Over the years, I have heard politicians say they would like to have reporters arrested -- me, for example. They were blowing off steam, not launching a new season of "Law and Order."
Joe Miller apparently doesn't realize it, but he's in the process of convincing Alaskans that, despite his West Point education, medals for military service and Yale law degree, he's just another nut from Fairbanks.
A dangerous nut because he's the Republican nominee for the United States Senate.
Miller won the nomination after running a smooth anti-incumbent campaign abetted by tea party money. But for the last six weeks he has done little but clothe himself in controversy and generate bad publicity.

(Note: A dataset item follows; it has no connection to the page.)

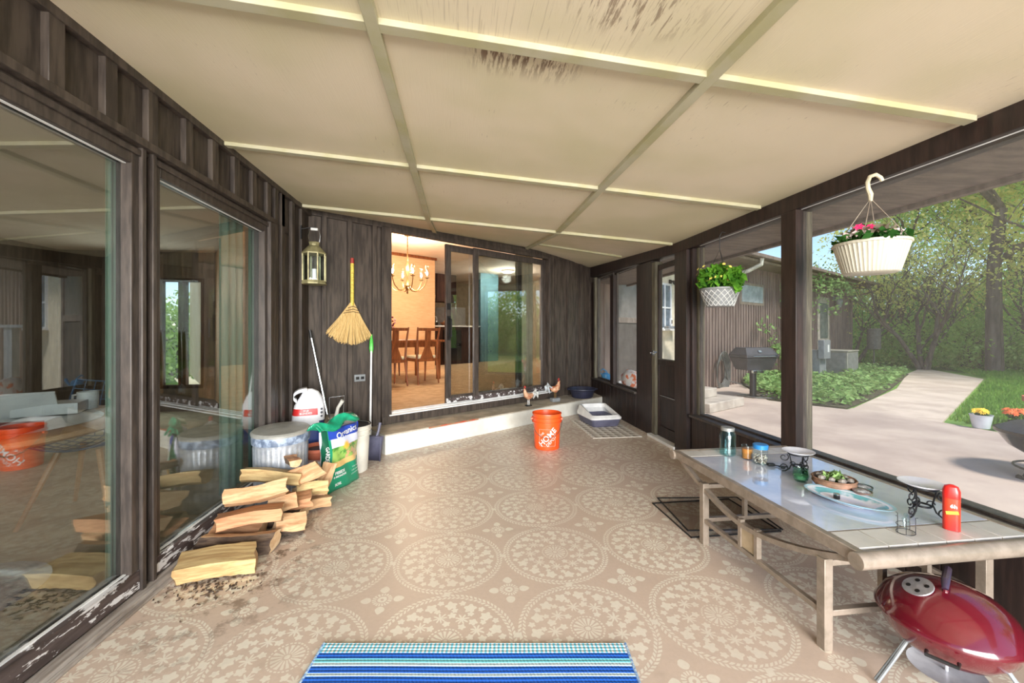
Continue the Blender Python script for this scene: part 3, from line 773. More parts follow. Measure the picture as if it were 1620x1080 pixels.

Nobody made him attack the Division of Elections employees responsible for counting the primary ballots. Nobody made him offer inflammatory comments on the constitutionality of Social Security, unemployment compensation and the minimum wage. Nobody made him declare war on the Alaska press corps over their request for his Fairbanks North Star Borough employment records.
He did all this on his own. By choice.
Which leads us to this conclusion: Joe Miller wants to be elected senator but only on his own terms. His terms are that of the know-it-all, the smartest kid in the class who can't shut up about what he knows -- and what others don't. Now the smartest kid in the class has security guards who handcuff people.
If you see Miller in person a few times, it eventually dawns on you that he's a man without a sense of humor. He's too grimly focused on saving the world for a laugh.
Well, if he wins this election Joe Miller won't need a sense of humor. The joke will be on us for sending him to Washington.